В то же время массовая эмиграция «диссидентов» из социалистических стран усиливала былое искушение отождествлять Маркса и марксизм исключительно с подобными режимами, и в особенности с СССР. Подобное отождествление в свое время использовали те, кто отлучал от марксистского сообщества всякого, не поддерживавшего некритически и безоговорочно все, что исходило из Москвы. Теперь же к такому отождествлению прибегли желающие отвергнуть всего Маркса, утверждая, будто единственный путь, который начинается с «Коммунистического Манифеста» и который только и может вытекать оттуда, – это путь, ведущий в «гулаг» сталинской России или к его аналогам в иных государствах, управляемых последователями Маркса. Такая реакция разочарованных коммунистов, взиравших теперь на «поверженное божество», была в психологическом плане понятна, и тем более она понятна, когда речь идет о диссидентствующих интеллектуалах, проживавших в социалистических странах и переехавших оттуда на Запад, ибо их отказ от всего, что так или иначе связано с официальным режимом, являлся всеобъемлющим, включая сюда и мыслителя, на положения которого этот режим ссылался. В очерке Витторио Страды мы находим подтверждение подобной позиции. По мере того как отказ от Маркса, вызываемый его отождествлением с СССР, становился все более распространенным в послесталинский период среди тех, кто оставил свою прошлую коммунистическую веру, этот отказ превращался в полноправный элемент истории марксизма. Конечно, можно было бы заметить, что в интеллектуальном плане этот вывод аналогичен более или менее тезису, согласно которому вся история христианства должна логически и неизбежно привести к папскому абсолютизму, или же таким представлениям, по которым всякий дарвинизм должен привести к прославлению свободной капиталистической конкуренции.
Совокупность событий в странах «третьего мира» касалась развития марксизма главным образом по двум направлениям. Во-первых, эти события привлекли внимание к освободительной борьбе народов Азии, Африки и Латинской Америки, а также к тому факту, что многие подобные движения и некоторые новые режимы, возникавшие в результате деколонизации, испытывают тяготение к марксистским лозунгам и к государственным структурам и стратегии, отождествляемым (по крайней мере по их мнению) с марксизмом. Подобные движения и режимы в своем усилии выйти из отсталости нашли источник вдохновения в опыте социалистических стран.

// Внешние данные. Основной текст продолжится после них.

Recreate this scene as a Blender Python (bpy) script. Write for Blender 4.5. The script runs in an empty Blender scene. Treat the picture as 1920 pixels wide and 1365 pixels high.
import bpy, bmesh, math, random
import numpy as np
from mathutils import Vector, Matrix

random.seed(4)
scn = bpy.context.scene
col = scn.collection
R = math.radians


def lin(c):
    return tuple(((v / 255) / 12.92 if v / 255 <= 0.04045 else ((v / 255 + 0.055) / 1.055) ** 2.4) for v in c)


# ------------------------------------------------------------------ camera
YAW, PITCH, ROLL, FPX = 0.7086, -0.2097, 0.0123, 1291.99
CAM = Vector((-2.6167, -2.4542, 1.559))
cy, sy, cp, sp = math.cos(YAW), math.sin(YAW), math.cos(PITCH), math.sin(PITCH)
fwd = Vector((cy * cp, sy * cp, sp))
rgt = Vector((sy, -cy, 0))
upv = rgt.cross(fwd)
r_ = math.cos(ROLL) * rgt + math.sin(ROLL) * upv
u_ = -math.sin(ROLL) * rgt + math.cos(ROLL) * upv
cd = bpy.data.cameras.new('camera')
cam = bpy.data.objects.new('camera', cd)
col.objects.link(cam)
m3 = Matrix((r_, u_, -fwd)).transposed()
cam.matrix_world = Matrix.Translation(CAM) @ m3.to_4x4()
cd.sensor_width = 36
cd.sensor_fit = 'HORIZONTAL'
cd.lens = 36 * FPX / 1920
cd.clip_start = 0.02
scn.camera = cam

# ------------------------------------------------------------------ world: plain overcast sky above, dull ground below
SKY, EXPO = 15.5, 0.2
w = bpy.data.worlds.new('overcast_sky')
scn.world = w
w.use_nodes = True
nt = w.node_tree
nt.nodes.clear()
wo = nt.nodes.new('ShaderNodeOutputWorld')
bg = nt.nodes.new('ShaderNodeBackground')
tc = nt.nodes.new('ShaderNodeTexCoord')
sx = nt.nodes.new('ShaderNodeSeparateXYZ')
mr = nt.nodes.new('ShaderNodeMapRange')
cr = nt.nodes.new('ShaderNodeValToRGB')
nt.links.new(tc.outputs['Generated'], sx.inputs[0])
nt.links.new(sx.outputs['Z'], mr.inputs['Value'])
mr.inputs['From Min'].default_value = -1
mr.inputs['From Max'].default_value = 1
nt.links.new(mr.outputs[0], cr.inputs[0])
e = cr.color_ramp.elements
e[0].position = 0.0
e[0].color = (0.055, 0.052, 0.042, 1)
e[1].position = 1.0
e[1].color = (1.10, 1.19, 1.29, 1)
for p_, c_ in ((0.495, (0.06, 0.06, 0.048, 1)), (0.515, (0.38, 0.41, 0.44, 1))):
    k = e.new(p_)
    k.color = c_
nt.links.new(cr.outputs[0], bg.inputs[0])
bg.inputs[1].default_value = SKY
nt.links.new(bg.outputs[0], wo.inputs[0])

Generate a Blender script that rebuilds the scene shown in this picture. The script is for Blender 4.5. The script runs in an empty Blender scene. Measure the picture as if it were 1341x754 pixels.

И это довольно естественно, если вспомнить, что подавляющее большинство режимов с коммунистическим контролем, возникших после 1917 года, утвердило себя в отсталых странах. Число движений и режимов в «третьем мире», заявлявших (хотя бы время от времени) о том, что они избрали в качестве своей цели социализм (нередко сопровождаемый определениями «африканский», «исламский» и т.д.), оказалось значительным. Если у подобных социализмов и был какой-нибудь образец, то он восходил к режимам, руководимым марксистами. Вряд ли есть необходимость добавлять, что количество марксистских сочинений в прежде колониальных или полуколониальных странах колоссально возросло. В некоторых регионах, например, в определенных частях Африки (прежде они не могли похвастать практически ни одним марксистским сочинением), теперь начали писать такие сочинения. Иные страны гарантировали приют, хотя бы на некоторое время, марксистам, которым было запрещено преподавать и публиковаться на их родине.
В течение десятилетий всеобщего великого бума капитализма все больше казалось, что социальные революции могут происходить прежде всего в мире зависимых и «слаборазвитых» стран. Отсюда второй пункт, который необходимо подчеркнуть, а именно тот, что благодаря опыту стран «третьего мира» внимание марксистов сосредоточилось на отношениях между господствующими странами и странами развивающимися, на специфическом характере и на проблемах возможного перехода к социализму в этих регионах, а также на социальных и культурных особенностях, которые могли бы отличать их будущее развитие. Данные проблемы вызвали вопросы, относящиеся не только к конкретной политической стратегии, но также и к марксистской теории. Более того, взгляды марксистов как в качестве профессиональных политиков, так и (хотелось бы сказать «следовательно») в качестве теоретиков, значительным образом расходились.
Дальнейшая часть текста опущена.